E poi le proposte originali. Riscatto della scuola pubblica, della sanità pubblica, anche laddove sono in crisi, nella provincia italiana e nelle città del sud. Si torni a far coincidere la frequenza scolastica pubblica con l’ascensione sociale. La casa a basso costo e di qualità, per tutti: anziani, giovani, lavoratori temporanei.

 

Serve una economia sociale di mercato, sfruttando risorse pubbliche e private messe in tensione dalla crisi e mai così disponibili, se dirette da una forte azione di governo, a scommettere sulla ricucitura della nostra società. Sul rilancio dell’Italia dei comuni, delle zone montane e litorali, dei centri minori, delle periferie.

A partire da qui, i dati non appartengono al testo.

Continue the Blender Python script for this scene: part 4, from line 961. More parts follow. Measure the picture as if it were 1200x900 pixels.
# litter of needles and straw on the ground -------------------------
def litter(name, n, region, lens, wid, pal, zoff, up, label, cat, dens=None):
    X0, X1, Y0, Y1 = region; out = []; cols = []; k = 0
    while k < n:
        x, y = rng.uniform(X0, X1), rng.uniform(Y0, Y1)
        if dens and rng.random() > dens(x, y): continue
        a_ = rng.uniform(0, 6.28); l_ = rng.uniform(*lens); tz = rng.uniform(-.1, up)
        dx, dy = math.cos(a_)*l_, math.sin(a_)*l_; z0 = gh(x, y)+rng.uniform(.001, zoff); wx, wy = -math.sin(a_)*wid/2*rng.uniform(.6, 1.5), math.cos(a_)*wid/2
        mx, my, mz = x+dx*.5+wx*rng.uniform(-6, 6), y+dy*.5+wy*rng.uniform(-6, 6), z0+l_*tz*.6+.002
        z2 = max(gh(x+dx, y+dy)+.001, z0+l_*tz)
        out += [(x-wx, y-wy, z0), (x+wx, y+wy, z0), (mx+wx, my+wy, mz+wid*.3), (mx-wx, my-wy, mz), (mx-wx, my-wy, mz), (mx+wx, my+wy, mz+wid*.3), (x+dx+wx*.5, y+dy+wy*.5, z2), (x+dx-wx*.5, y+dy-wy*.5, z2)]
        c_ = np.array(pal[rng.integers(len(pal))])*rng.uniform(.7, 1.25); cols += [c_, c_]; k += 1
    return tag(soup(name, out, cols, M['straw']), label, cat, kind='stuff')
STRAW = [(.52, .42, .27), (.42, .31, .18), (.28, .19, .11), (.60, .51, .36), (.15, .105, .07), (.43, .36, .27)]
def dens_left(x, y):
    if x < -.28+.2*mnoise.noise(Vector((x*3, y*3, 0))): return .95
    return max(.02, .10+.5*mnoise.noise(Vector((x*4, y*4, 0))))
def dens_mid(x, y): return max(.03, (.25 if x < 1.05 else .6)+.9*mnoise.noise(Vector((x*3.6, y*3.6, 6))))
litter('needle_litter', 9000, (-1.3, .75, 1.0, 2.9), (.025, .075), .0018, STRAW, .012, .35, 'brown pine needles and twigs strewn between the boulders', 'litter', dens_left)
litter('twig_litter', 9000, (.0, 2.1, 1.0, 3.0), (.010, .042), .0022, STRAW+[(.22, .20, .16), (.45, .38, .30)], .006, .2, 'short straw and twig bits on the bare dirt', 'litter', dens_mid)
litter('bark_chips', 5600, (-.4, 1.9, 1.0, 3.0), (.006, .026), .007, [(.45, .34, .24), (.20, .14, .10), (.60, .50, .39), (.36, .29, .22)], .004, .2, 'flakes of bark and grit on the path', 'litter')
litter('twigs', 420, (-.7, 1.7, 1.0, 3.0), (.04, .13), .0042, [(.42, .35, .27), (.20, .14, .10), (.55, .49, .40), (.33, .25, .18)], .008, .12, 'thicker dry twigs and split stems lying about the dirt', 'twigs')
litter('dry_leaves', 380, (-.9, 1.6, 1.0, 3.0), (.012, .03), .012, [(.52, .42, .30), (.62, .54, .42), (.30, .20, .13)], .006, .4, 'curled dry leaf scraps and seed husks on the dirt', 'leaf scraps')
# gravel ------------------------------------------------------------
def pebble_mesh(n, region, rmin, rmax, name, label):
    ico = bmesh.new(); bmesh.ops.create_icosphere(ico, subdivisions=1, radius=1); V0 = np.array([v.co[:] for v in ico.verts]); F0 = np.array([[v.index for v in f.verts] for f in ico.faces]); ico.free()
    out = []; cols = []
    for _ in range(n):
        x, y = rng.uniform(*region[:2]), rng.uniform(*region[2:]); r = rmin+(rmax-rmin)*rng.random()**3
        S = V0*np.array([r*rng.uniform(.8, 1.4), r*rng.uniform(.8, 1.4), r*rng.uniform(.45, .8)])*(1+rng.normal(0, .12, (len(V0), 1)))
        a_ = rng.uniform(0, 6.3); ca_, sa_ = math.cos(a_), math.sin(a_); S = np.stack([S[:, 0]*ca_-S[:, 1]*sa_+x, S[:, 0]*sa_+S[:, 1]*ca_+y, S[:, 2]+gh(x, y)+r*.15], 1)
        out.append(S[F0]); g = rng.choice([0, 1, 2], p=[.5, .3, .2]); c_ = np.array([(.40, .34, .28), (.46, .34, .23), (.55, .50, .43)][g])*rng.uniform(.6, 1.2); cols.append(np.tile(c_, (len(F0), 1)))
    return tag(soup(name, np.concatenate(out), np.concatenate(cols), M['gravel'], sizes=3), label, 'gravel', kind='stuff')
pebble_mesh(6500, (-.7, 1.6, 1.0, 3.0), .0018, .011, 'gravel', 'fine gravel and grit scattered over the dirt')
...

C’è molto da fare, e dunque anche grandi opportunità di crescita e di profitto.

 

Da ultimo, una leadership giovane e credibile, solida e politica, che conosca i nuovi linguaggi. E si sacrifichi, per il suo paese. Perché la politica è duro lavoro quotidiano, competenza e conoscenza, e vogliamo ridarle il ruolo che merita nella società: il primato. Perché il populismo nasce anzitutto dall’antipolitica, e genera classi dirigenti inadeguate. Farsi governare dai migliori, se non proprio dal Migliore.